What needs to be done » Drop the images; return everything else in the listing below exactly.
========================================================================
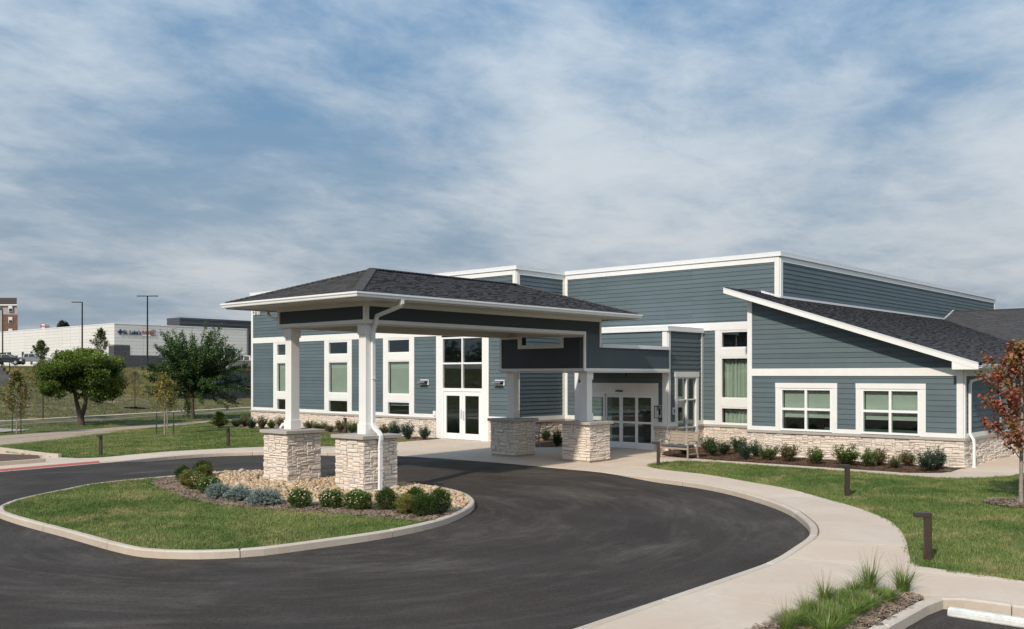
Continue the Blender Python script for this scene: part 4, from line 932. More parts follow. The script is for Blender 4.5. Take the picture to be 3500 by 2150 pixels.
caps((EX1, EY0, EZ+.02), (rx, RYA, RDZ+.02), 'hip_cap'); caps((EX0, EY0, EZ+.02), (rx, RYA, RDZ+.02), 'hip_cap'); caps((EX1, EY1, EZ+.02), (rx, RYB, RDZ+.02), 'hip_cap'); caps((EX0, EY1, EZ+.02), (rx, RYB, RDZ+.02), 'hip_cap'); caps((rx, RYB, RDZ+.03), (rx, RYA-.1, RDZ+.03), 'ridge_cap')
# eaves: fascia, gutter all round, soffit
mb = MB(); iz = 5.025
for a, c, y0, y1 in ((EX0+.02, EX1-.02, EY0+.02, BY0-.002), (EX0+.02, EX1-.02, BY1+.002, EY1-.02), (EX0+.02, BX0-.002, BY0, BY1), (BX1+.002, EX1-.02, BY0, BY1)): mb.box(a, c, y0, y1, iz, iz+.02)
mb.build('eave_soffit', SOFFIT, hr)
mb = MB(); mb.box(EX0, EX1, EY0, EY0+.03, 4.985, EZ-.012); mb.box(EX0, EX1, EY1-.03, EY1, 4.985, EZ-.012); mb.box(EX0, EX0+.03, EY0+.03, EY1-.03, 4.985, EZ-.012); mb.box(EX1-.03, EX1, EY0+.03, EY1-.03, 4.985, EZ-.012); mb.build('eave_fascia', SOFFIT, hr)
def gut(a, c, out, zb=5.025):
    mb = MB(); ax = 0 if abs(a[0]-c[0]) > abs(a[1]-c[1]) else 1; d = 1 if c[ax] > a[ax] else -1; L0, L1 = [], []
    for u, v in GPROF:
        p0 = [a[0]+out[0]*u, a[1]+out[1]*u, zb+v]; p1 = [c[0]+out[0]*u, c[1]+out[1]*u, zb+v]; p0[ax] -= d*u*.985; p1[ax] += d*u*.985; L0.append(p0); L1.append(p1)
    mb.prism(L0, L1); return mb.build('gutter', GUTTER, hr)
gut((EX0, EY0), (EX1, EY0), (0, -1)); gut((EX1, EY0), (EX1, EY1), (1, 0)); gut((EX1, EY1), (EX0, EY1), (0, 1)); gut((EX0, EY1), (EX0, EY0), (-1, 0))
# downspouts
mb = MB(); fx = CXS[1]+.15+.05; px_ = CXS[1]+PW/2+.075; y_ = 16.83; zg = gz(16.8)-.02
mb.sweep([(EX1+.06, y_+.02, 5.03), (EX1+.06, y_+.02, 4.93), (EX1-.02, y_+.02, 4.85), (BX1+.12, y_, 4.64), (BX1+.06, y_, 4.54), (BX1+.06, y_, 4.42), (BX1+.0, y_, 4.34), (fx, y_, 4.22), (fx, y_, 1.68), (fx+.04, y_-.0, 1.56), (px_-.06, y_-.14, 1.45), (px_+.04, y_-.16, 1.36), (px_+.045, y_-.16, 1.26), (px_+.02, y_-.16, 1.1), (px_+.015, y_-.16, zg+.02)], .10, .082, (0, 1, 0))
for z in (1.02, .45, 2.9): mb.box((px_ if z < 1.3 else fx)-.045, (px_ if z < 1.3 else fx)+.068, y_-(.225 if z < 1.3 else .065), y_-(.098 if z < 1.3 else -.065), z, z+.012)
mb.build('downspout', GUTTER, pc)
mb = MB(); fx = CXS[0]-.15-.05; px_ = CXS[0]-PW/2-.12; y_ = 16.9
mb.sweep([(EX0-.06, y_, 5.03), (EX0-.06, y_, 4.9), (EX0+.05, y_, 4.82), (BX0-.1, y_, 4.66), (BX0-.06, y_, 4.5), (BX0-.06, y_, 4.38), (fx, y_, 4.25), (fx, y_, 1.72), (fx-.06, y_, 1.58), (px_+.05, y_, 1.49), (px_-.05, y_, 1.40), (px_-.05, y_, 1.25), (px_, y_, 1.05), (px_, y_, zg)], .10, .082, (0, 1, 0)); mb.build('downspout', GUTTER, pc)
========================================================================
Answer to the exercise »
Continue the Blender Python script for this scene: part 4, from line 932. More parts follow. The script is for Blender 4.5. Take the picture to be 3500 by 2150 pixels.
caps((EX1, EY0, EZ+.02), (rx, RYA, RDZ+.02), 'hip_cap'); caps((EX0, EY0, EZ+.02), (rx, RYA, RDZ+.02), 'hip_cap'); caps((EX1, EY1, EZ+.02), (rx, RYB, RDZ+.02), 'hip_cap'); caps((EX0, EY1, EZ+.02), (rx, RYB, RDZ+.02), 'hip_cap'); caps((rx, RYB, RDZ+.03), (rx, RYA-.1, RDZ+.03), 'ridge_cap')
# eaves: fascia, gutter all round, soffit
mb = MB(); iz = 5.025
for a, c, y0, y1 in ((EX0+.02, EX1-.02, EY0+.02, BY0-.002), (EX0+.02, EX1-.02, BY1+.002, EY1-.02), (EX0+.02, BX0-.002, BY0, BY1), (BX1+.002, EX1-.02, BY0, BY1)): mb.box(a, c, y0, y1, iz, iz+.02)
mb.build('eave_soffit', SOFFIT, hr)
mb = MB(); mb.box(EX0, EX1, EY0, EY0+.03, 4.985, EZ-.012); mb.box(EX0, EX1, EY1-.03, EY1, 4.985, EZ-.012); mb.box(EX0, EX0+.03, EY0+.03, EY1-.03, 4.985, EZ-.012); mb.box(EX1-.03, EX1, EY0+.03, EY1-.03, 4.985, EZ-.012); mb.build('eave_fascia', SOFFIT, hr)
def gut(a, c, out, zb=5.025):
    mb = MB(); ax = 0 if abs(a[0]-c[0]) > abs(a[1]-c[1]) else 1; d = 1 if c[ax] > a[ax] else -1; L0, L1 = [], []
    for u, v in GPROF:
        p0 = [a[0]+out[0]*u, a[1]+out[1]*u, zb+v]; p1 = [c[0]+out[0]*u, c[1]+out[1]*u, zb+v]; p0[ax] -= d*u*.985; p1[ax] += d*u*.985; L0.append(p0); L1.append(p1)
    mb.prism(L0, L1); return mb.build('gutter', GUTTER, hr)
gut((EX0, EY0), (EX1, EY0), (0, -1)); gut((EX1, EY0), (EX1, EY1), (1, 0)); gut((EX1, EY1), (EX0, EY1), (0, 1)); gut((EX0, EY1), (EX0, EY0), (-1, 0))
# downspouts
mb = MB(); fx = CXS[1]+.15+.05; px_ = CXS[1]+PW/2+.075; y_ = 16.83; zg = gz(16.8)-.02
mb.sweep([(EX1+.06, y_+.02, 5.03), (EX1+.06, y_+.02, 4.93), (EX1-.02, y_+.02, 4.85), (BX1+.12, y_, 4.64), (BX1+.06, y_, 4.54), (BX1+.06, y_, 4.42), (BX1+.0, y_, 4.34), (fx, y_, 4.22), (fx, y_, 1.68), (fx+.04, y_-.0, 1.56), (px_-.06, y_-.14, 1.45), (px_+.04, y_-.16, 1.36), (px_+.045, y_-.16, 1.26), (px_+.02, y_-.16, 1.1), (px_+.015, y_-.16, zg+.02)], .10, .082, (0, 1, 0))
for z in (1.02, .45, 2.9): mb.box((px_ if z < 1.3 else fx)-.045, (px_ if z < 1.3 else fx)+.068, y_-(.225 if z < 1.3 else .065), y_-(.098 if z < 1.3 else -.065), z, z+.012)
mb.build('downspout', GUTTER, pc)
mb = MB(); fx = CXS[0]-.15-.05; px_ = CXS[0]-PW/2-.12; y_ = 16.9
mb.sweep([(EX0-.06, y_, 5.03), (EX0-.06, y_, 4.9), (EX0+.05, y_, 4.82), (BX0-.1, y_, 4.66), (BX0-.06, y_, 4.5), (BX0-.06, y_, 4.38), (fx, y_, 4.25), (fx, y_, 1.72), (fx-.06, y_, 1.58), (px_+.05, y_, 1.49), (px_-.05, y_, 1.40), (px_-.05, y_, 1.25), (px_, y_, 1.05), (px_, y_, zg)], .10, .082, (0, 1, 0)); mb.build('downspout', GUTTER, pc)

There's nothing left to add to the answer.